Tuesday, April 28, 2009

Reading John Updike

Way back in January, I wrote about John Updike after his death, that I had never read him after being assigned The Centaur in high school. I put Rabbit, Run on hold at the library and finally last week it arrived. I started it last night. I don't think Updike is for me.

I can see it's brilliant and beautifully written. I can see that; it's obvious. I mean, look at this sentence:

His downstairs neighbor's door across the hall is shut like a hurt face.

Is that not an amazing sentence? The specificity of not just a downstairs neighbor, but across the hall, and what that conveys about Rabbit's living quarters. It says nothing about the neighbor, but in conveying information about the door, it says volumes about the neighbor. And the simile! "shut like a hurt face." So unexpected and again conveying so much about the situation. It blows me away how much this sentence communicates.

A page later, Rabbit hangs up his coat and Updike is careful to tell you it's a wire hanger. Again: volumes in a word. I can see that objectively.

The problem is: I don't care. I found myself skimming, ignoring reams of information. Then flipping ahead to see how long the chapter was.

I'm just not worthy of this type of capital-L Litra-chure, I'm afraid. For example, Rabbit spends four pages walking to his mother's house:

As he walks along Potter Avenue the wires at their silent height strike into and through the crowns of the breathing maples. At the next corner, where the water from the ice plant used to come down, sob into a drain, and reappear on the other side of the street, Rabbit crosses over and walks beside the gutter where the water used to run, coating the shallow side of its course with ribbons of green slime waving and waiting to slip under your feet and dunk you if you dared walk on them.

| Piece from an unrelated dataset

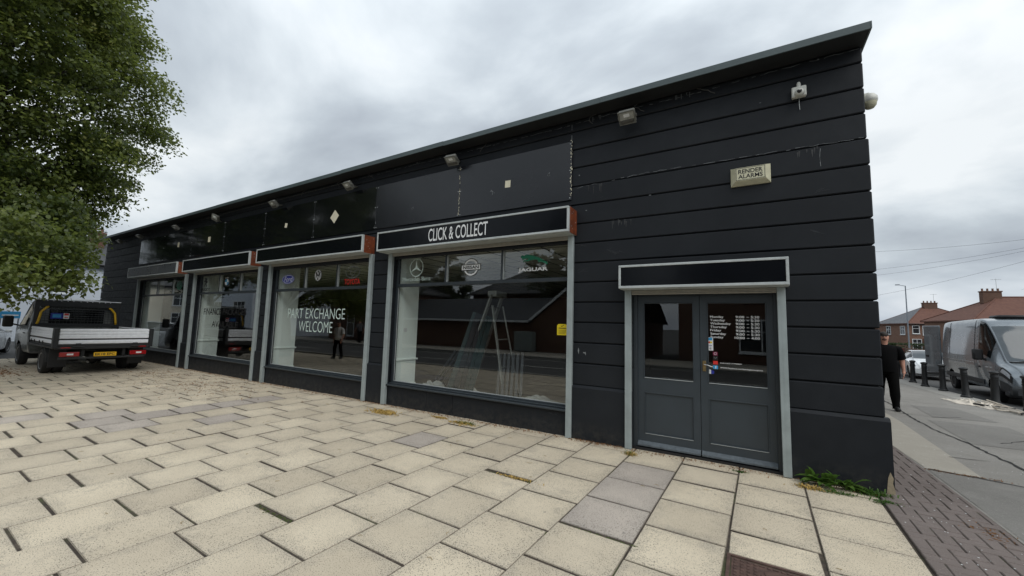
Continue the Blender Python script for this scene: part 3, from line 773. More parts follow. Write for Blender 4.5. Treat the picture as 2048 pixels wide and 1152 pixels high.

And I'm thinking, "Oh, for God's sake, man! Ask me if I care about where the slime used to be. Just get on with it!"

I fear I am a cretin.

5 comments:

qoe said...

I wonder what you would make of Muriel Spark's oeuvre... Don't start with "The Prime of Miss Jean Brody." Start with "Memento Mori".

If you do, that is...

it's margaret said...

I guess you are so NOT early 20th C, heh?!

LKT said...

I'll have to put Ms. Spark on my list just to see. I don't know how much of it has to do with that particular style of writing and how much has to do with a lack of connection with the protagonist. I'm pondering more on that.

As for early, or mid-20th century, I realized yesterday that Rabbit, Run and To Kill a Mockingbird came out in the same year! So I guess it really depends. But I'm wondering if this Updike-like style of drilling down on every moment is a fairly recent phenomenon or not. I'm genuinely ignorant about that.

I am comforted by the fact that Nick Hornby has the same kind of reaction that I do to these kinds of books, but it still makes me uncomfortable, knowing how well they are written and how little I like them.

Unknown said...

Actually, I don't care for Updike, either. The sentence about the door "shut like a hurt face" is, to me, over the top, and the same is true for the water which "sobs" into the drain. It feels like writing begging to be noticed.

Instead, I'm an admirer of the authors whose work is a little less showy; the work where a sentence is actually working to drive the plot along, but does so in a way that is naturally elegant. The mystery writer Emma Lathan was an absolute master at this. And all I know is I've never gotten through Updike, but I've read To Kill a Mockingbird about 15 times.

qoe said...

The unfortunate thing about "To Kill A Mockingbird" is that it was a one hit wonder. Ms. Lee, where have you been all of our lives!!! We have been waiting for your next great novel!!!